Hiermit ist nicht die konkrete Übergabe an den Nachfolger gemeint, hier geht es mehr um die Leitfrage „Für wen machen Sie das alles? An dieser Stelle schließt sich der Kreis zur Vision und den Werten. Die siebte Aufgabe umfasst also die Bestimmung des Nachfolgers und die permanente Überprüfung, ob das Unternehmen auf dem richtigen Wege ist.
Aus den sieben skizzierten Aufgabenbereichen lassen sich nur zu einem gewissen Teil die nötigen Kompetenzen herleiten. Das liegt daran, dass bestimmte Aufgaben mit ganz unterschiedlichen Strategien und Stärken ausgeführt werden können. Zum Beispiel können Sie einen Umzug machen, indem Sie einfach Geld in die Hand nehmen und ein Transportunternehmen beauftragen. Sie können aber auch Freunde fragen. Die Aufgabe ist dieselbe. Welchen Weg Sie wählen, hängt von Ihren Stärken ab. Das bedeutet, dass auch ein Unternehmer-Coaching die jeweiligen Stärken und Kompetenzen zur Erfüllung der Aufgaben berücksichtigen muss.
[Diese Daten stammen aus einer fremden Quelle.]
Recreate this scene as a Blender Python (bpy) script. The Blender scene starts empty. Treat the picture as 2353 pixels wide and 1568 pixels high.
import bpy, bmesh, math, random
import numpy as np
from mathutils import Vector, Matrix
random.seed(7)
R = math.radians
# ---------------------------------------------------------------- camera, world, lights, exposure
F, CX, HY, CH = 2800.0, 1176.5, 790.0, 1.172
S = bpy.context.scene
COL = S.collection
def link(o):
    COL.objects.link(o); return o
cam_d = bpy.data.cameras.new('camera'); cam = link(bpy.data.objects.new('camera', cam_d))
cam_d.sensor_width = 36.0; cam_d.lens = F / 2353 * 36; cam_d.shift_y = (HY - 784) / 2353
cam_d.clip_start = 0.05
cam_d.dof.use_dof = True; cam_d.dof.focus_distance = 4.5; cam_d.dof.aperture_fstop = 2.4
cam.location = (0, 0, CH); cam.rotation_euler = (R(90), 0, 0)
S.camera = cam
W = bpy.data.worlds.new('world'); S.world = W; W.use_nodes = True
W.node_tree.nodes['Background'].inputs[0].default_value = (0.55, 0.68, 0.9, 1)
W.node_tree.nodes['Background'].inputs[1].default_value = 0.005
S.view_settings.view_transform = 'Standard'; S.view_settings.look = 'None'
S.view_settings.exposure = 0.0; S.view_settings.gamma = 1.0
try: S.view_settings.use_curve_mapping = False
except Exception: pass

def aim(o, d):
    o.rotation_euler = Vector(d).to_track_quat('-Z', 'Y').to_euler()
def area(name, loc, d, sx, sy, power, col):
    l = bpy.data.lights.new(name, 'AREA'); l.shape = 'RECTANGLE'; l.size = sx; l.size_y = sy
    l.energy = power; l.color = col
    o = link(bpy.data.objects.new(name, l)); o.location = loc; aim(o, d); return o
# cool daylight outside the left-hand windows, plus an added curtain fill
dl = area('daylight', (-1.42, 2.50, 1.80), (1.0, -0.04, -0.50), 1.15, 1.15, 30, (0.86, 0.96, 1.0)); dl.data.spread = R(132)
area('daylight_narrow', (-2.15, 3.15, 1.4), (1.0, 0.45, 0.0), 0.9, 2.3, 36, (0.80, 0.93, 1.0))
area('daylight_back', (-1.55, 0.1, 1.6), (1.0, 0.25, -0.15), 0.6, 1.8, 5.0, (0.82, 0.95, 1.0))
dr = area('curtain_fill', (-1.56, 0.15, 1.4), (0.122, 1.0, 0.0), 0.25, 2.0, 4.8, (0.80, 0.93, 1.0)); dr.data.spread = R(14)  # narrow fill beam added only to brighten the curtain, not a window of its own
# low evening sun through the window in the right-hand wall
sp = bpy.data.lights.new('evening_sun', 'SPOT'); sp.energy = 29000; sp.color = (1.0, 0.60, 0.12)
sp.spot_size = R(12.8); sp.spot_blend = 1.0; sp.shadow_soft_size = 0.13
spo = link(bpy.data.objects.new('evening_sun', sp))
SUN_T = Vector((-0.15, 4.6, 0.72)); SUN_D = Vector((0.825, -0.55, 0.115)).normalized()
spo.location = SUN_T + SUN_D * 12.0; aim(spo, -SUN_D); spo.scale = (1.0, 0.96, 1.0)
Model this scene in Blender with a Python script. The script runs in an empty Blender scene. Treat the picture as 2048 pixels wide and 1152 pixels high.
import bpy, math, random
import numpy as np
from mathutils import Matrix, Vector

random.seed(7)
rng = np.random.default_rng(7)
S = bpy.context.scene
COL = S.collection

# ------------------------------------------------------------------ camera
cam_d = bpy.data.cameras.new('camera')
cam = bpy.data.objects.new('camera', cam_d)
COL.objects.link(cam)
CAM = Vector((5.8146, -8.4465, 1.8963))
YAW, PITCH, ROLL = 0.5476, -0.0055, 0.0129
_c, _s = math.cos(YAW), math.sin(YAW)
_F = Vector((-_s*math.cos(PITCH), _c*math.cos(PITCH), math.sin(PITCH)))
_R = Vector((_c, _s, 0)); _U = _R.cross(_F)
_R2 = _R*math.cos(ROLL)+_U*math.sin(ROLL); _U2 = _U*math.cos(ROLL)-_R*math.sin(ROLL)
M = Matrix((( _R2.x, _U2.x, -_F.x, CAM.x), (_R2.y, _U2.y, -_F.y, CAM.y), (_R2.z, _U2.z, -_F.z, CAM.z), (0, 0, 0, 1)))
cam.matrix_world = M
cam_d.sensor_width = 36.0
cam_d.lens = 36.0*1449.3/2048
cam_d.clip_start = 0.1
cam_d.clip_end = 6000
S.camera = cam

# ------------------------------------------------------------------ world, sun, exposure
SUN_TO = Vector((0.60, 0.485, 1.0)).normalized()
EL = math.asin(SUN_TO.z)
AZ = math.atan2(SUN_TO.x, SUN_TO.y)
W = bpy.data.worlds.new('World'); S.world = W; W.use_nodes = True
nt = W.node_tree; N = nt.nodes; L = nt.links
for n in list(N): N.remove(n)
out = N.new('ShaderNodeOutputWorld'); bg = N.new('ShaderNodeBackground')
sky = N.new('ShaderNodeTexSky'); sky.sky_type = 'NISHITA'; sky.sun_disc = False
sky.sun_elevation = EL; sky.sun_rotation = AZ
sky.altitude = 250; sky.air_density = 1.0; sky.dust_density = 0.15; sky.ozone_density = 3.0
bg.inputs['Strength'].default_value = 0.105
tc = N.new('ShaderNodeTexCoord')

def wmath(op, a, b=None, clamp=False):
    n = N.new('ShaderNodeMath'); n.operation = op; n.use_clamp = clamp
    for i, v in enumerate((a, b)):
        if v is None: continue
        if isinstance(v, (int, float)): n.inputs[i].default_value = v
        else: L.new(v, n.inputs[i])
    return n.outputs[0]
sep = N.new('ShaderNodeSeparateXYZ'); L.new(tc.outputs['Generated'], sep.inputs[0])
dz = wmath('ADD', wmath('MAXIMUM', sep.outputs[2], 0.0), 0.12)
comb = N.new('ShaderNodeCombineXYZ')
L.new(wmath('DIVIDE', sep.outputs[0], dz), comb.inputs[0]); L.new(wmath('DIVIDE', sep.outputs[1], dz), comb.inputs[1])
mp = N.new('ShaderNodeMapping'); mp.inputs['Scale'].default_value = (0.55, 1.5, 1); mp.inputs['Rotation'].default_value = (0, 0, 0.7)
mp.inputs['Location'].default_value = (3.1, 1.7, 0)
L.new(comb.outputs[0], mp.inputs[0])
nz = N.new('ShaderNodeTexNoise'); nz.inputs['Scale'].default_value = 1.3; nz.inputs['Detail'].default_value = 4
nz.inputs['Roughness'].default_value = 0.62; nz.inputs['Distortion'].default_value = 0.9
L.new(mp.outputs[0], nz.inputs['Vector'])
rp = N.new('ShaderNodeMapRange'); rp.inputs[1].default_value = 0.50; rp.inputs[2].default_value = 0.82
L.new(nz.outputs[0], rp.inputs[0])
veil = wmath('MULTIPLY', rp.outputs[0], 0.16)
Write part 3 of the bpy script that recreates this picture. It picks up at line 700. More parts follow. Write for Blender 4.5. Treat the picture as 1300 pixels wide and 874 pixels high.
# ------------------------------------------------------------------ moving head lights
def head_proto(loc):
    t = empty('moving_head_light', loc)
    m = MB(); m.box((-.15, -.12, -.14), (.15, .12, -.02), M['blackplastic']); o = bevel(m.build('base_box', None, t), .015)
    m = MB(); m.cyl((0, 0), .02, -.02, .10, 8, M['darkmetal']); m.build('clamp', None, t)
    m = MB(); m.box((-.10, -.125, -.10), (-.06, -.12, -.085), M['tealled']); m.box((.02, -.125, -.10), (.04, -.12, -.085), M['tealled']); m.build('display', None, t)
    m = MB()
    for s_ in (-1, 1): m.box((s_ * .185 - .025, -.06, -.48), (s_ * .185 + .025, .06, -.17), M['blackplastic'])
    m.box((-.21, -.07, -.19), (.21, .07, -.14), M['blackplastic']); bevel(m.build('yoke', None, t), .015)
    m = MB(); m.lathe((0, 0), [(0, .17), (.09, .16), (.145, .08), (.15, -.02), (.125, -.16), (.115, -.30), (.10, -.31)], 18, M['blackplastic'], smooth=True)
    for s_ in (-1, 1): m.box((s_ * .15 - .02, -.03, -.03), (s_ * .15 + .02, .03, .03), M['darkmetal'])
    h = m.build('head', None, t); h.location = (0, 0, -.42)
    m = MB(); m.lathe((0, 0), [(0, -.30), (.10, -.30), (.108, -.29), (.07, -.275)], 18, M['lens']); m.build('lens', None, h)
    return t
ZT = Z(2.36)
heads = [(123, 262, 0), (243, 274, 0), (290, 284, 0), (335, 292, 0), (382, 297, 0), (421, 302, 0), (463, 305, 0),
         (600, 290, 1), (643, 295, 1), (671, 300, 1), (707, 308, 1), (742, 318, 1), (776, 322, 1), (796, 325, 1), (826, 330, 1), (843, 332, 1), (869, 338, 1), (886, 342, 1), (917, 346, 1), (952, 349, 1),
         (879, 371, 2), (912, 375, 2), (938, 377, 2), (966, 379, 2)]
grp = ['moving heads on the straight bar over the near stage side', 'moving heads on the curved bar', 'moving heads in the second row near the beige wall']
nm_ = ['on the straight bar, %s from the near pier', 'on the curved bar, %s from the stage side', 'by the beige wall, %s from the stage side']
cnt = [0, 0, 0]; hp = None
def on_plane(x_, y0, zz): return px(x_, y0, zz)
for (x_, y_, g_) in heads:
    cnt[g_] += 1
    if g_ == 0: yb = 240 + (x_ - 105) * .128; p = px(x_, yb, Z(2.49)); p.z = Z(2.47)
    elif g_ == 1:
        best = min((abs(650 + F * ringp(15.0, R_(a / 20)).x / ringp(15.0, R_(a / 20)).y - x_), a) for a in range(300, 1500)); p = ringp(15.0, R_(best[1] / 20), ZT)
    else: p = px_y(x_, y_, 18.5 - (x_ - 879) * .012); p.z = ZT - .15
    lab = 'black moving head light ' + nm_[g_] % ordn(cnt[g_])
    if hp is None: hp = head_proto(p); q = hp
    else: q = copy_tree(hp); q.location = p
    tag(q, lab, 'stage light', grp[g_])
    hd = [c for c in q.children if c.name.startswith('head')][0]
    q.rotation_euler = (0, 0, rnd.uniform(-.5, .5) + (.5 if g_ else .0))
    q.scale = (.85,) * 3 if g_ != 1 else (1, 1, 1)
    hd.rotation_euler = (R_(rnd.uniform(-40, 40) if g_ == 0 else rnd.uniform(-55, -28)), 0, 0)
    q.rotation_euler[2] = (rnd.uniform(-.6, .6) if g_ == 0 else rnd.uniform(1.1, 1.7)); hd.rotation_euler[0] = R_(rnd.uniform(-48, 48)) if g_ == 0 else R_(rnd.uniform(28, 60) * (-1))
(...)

Ein Schuster produziert Schuhe, ein Schriftsteller produziert Schriftstücke, ein Unternehmer produziert Unternehmen. Dazu benötigt er die Fähigkeit zur langfristigen Zielorientierung und strategische Fähigkeiten, um das Feld für seinen Nachfolger zu bereiten. Zur Erlangung dieser Kernkompetenzen kann ein Unternehmer-Coaching beitragen – und auch vielleicht dazu, dass von hundert gegründeten Unternehmen mehr als nur zwanzig die ersten fünf Jahre überleben.